SegFault when setting up 2D character array in C

Question

I am trying to set up a 10x10 grid filled with '$' characters and then print it.

    char **plot;
    plot = (char**)calloc(100, sizeof(char));

    int i,j;

    for (i=0; i< 10; i++) {
            for(j=0; j<10; j++){
                    plot[i][j] = '$';
            }
    }

    for (i=0; i<10; i++) {
            for(j=0; j<10; j++) {
                    printf("%c", plot[i][j]);
            }
    }

    free(plot);

This is my code so far, when I run this I get a segmentation fault.

Answer 1

You have only allocated a list of pointers (and incorrectly): The line:

plot = calloc(10, sizeof(char*)); // Note the extra * in sizeof(char*)

Creates a 1-dimensional array (list) of 10 pointers.
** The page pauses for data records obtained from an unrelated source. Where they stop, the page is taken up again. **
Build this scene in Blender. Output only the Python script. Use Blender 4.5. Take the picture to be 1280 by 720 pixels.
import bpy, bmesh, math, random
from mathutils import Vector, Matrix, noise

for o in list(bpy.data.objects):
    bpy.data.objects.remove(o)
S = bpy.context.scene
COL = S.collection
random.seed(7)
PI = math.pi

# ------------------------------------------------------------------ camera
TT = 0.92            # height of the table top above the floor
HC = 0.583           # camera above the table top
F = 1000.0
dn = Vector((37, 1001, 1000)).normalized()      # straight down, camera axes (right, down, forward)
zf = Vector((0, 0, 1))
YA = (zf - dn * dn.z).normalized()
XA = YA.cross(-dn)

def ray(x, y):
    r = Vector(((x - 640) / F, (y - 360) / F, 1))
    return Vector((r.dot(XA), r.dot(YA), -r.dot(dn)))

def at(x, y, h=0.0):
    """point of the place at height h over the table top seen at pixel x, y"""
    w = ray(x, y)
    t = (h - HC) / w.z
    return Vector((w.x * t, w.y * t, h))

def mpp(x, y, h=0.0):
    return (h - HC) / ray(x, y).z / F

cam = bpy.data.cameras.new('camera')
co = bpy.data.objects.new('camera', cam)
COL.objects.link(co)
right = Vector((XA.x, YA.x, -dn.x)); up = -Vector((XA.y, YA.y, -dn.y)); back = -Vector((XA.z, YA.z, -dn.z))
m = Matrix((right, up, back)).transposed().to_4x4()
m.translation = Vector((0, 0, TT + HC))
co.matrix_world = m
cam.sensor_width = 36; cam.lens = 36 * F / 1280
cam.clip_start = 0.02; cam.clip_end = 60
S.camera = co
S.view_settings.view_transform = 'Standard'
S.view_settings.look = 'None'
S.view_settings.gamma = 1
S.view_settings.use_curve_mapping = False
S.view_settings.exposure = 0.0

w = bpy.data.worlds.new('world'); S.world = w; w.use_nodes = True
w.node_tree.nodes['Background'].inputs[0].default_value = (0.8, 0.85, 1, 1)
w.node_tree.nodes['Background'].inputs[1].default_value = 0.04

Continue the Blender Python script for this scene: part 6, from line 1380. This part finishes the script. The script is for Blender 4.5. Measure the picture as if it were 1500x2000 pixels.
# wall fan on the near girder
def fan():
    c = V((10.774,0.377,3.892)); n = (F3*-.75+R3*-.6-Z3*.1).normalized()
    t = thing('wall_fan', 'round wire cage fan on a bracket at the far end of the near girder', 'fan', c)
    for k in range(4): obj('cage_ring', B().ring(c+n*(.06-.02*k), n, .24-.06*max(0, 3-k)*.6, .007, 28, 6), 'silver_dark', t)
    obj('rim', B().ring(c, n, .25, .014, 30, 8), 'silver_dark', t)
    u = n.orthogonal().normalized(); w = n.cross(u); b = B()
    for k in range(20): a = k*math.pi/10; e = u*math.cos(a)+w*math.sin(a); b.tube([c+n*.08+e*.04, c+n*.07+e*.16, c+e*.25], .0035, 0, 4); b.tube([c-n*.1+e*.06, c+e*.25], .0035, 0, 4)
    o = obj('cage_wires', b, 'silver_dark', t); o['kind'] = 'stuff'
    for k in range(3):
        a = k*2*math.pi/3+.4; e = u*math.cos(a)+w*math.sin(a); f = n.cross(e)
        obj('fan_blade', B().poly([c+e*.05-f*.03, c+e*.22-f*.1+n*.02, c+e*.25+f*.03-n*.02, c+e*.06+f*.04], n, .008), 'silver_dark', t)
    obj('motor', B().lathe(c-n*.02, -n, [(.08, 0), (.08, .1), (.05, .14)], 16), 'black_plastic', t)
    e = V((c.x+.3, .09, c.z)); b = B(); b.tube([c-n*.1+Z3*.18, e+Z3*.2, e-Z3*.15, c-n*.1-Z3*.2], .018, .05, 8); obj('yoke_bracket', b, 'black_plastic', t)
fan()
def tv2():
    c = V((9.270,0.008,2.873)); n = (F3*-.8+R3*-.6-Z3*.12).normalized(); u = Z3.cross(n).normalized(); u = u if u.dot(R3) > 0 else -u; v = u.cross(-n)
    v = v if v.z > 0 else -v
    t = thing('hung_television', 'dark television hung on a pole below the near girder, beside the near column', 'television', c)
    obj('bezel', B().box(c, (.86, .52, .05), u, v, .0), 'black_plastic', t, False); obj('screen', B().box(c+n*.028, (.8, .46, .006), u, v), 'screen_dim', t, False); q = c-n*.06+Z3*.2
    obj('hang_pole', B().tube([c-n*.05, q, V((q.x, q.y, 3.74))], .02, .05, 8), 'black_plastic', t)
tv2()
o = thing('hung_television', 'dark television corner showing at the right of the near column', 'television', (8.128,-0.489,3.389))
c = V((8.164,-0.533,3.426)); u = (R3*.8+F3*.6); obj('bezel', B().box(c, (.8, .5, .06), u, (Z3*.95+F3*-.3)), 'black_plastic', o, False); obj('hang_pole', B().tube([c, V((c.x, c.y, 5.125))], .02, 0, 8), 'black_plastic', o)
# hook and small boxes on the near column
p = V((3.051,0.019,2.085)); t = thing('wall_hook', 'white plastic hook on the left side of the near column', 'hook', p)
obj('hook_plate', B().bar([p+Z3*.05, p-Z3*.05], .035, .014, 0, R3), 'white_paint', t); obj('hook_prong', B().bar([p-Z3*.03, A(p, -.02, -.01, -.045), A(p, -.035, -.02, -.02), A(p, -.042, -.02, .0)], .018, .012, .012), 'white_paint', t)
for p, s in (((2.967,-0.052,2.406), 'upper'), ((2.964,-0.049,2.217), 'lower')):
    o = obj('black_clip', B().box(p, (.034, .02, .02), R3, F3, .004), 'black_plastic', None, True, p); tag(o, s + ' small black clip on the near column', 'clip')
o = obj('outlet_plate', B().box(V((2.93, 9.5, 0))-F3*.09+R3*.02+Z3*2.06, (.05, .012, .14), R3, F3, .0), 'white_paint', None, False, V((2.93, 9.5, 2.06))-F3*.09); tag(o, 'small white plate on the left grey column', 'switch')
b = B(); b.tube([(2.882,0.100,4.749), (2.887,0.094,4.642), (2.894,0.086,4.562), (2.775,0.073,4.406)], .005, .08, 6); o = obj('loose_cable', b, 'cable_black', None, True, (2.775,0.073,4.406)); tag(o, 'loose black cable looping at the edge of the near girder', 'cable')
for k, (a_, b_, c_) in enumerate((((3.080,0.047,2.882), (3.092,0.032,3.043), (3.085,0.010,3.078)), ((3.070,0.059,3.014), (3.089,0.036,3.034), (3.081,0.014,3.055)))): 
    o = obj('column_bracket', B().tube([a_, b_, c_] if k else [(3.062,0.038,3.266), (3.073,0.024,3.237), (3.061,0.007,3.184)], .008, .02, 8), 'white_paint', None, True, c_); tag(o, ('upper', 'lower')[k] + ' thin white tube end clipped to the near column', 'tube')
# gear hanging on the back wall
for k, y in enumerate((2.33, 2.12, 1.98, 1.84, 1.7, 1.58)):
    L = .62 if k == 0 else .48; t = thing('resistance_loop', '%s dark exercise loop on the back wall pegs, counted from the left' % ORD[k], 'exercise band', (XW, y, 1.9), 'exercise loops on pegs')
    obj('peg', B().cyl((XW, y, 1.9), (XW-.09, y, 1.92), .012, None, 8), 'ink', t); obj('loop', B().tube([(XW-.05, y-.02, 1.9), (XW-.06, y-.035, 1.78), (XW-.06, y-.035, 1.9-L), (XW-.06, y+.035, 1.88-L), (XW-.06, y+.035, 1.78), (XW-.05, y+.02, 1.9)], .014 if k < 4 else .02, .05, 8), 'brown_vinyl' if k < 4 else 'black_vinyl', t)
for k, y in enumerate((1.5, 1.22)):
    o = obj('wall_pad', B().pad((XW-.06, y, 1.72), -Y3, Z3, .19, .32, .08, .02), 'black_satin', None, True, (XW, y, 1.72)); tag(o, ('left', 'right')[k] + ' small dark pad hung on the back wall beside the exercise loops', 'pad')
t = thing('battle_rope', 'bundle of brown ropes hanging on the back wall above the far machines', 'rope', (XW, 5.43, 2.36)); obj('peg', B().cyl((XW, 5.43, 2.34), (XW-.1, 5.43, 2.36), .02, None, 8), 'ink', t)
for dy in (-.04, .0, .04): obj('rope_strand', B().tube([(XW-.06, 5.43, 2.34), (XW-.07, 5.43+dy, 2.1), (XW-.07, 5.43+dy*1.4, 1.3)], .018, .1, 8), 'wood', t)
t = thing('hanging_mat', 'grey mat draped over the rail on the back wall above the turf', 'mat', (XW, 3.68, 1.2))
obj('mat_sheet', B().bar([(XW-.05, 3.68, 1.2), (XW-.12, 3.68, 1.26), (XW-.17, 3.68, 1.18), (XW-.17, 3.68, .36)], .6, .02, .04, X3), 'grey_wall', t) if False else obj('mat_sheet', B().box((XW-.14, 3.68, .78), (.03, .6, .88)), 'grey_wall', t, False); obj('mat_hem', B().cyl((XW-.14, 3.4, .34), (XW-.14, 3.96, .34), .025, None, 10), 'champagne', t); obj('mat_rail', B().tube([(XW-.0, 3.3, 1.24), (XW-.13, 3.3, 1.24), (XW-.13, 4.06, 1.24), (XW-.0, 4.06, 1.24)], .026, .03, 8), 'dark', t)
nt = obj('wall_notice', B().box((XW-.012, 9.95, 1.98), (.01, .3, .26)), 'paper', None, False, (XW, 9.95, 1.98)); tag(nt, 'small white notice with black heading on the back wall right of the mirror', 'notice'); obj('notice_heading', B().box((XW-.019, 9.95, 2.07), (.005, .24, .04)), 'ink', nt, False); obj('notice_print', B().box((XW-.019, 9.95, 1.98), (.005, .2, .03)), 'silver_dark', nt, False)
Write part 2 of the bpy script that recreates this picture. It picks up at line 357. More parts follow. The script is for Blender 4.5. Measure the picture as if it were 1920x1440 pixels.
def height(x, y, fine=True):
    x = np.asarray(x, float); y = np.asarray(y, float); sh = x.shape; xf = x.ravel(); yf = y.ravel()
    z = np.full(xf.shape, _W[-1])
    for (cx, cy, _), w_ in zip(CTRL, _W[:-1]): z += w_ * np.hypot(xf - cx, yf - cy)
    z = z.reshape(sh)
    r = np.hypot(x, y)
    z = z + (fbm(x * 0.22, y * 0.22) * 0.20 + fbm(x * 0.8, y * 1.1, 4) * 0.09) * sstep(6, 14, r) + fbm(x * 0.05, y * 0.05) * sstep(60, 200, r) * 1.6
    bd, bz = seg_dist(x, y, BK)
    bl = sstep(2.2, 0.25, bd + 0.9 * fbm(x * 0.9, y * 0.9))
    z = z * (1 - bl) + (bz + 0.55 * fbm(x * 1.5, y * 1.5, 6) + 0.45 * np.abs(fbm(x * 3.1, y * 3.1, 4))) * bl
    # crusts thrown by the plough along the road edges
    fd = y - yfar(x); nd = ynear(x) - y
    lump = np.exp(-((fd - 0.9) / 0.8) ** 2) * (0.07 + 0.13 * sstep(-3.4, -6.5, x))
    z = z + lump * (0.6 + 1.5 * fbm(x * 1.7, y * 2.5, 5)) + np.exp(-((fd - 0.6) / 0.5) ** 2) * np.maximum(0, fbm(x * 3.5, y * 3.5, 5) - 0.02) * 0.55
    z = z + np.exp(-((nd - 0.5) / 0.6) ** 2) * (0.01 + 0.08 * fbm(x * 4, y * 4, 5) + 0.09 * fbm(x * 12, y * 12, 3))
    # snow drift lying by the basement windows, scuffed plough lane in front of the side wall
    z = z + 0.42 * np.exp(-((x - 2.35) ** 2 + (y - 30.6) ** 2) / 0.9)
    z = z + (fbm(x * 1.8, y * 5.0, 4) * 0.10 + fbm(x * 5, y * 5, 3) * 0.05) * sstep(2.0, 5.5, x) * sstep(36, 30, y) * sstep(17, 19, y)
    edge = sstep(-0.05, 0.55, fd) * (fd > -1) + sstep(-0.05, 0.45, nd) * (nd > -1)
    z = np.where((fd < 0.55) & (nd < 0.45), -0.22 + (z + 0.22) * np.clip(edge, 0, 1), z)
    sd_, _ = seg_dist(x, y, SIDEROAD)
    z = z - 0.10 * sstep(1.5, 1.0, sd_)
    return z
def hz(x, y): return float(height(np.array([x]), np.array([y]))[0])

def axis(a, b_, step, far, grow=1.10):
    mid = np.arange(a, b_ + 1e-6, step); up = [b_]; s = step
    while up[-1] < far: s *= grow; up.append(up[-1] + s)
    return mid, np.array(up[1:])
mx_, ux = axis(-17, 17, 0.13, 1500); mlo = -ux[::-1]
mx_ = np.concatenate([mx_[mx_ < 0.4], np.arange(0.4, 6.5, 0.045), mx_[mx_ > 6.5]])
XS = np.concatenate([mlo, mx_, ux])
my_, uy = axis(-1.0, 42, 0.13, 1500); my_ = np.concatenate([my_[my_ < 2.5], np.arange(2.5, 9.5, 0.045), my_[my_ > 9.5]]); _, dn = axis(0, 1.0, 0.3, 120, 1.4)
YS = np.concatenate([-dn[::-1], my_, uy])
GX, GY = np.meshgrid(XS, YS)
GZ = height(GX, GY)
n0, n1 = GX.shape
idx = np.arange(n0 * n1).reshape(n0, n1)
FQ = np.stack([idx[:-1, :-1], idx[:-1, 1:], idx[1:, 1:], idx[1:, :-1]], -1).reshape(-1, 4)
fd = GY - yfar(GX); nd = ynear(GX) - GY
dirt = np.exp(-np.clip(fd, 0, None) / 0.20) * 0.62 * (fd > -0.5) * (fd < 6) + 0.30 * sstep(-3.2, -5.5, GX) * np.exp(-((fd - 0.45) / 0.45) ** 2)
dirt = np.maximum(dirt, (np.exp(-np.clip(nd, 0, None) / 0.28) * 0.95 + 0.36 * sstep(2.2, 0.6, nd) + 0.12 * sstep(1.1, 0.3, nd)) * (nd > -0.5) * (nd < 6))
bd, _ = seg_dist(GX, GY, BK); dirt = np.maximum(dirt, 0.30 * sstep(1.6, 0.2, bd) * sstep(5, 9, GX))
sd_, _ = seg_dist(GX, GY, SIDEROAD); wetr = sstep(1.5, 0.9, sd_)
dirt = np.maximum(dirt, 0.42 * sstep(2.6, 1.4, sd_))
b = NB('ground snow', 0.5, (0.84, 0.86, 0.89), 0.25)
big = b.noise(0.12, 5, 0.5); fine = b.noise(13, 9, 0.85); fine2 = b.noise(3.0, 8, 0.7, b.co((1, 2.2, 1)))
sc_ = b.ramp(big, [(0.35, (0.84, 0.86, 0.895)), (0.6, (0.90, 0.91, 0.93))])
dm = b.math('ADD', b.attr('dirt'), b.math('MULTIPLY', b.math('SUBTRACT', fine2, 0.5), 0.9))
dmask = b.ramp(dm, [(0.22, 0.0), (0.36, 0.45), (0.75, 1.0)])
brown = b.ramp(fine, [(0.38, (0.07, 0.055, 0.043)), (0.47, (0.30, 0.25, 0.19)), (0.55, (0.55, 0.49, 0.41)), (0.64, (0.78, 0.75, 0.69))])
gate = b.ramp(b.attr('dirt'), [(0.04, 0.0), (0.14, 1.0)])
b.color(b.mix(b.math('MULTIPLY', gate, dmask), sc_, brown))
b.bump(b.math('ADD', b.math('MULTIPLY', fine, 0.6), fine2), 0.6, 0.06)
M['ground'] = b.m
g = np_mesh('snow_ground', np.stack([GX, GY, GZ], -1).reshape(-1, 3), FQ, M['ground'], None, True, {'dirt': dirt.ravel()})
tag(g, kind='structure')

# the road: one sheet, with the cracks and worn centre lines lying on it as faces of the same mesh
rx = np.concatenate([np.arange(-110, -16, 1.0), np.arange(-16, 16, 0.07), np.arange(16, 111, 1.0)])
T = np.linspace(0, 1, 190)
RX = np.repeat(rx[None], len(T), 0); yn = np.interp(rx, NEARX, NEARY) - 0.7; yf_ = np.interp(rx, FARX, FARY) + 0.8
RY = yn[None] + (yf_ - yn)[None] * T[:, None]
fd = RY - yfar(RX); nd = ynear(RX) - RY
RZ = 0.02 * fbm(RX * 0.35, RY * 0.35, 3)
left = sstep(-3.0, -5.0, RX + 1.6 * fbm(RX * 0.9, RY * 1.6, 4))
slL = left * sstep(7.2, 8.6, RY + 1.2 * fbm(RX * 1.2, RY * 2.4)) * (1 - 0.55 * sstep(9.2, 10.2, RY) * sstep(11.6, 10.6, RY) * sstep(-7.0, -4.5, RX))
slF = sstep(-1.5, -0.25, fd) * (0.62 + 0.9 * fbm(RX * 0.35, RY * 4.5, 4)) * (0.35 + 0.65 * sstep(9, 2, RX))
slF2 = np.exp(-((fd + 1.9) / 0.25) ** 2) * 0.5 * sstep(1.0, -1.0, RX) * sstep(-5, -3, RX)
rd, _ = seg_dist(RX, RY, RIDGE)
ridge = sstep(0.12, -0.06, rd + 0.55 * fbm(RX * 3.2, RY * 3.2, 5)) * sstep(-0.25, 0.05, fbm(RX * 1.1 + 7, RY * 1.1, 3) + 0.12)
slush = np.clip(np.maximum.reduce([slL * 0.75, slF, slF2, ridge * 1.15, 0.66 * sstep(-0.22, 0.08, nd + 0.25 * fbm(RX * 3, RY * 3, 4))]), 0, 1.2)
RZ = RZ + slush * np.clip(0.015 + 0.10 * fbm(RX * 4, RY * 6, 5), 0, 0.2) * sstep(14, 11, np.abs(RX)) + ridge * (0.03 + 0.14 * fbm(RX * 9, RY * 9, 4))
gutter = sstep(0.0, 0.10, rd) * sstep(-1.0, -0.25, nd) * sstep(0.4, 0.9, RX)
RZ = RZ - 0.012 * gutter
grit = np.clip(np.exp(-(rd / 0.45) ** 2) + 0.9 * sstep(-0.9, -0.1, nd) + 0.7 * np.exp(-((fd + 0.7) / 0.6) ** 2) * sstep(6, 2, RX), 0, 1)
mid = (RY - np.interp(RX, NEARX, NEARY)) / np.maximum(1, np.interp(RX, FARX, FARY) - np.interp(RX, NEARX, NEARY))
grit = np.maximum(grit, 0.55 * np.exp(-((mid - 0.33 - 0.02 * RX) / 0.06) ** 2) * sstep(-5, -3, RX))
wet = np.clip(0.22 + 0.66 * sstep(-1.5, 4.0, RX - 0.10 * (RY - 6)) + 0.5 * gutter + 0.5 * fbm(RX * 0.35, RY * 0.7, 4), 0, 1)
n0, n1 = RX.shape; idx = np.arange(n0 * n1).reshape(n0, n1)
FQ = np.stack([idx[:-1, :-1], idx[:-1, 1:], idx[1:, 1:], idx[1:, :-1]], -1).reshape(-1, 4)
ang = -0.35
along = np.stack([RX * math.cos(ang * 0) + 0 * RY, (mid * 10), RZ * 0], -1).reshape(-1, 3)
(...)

What you then need to do is allocate each of these pointers a buffer of 10 characters:

for (i = 0; i < 10; ++i)
    plot[i] = malloc(10 * sizeof(char)); // Here use "sizeof(char)" but it's always "1"

And, don't forget to call free for each of the calls to calloc and malloc when you're done with the buffers!

Also, you needn't call calloc - you could just use malloc(10 * sizeof(char*)) : there's really no point setting all the pointers to zero when you're immediately going to replace them all with what the 'other' malloc calls will return.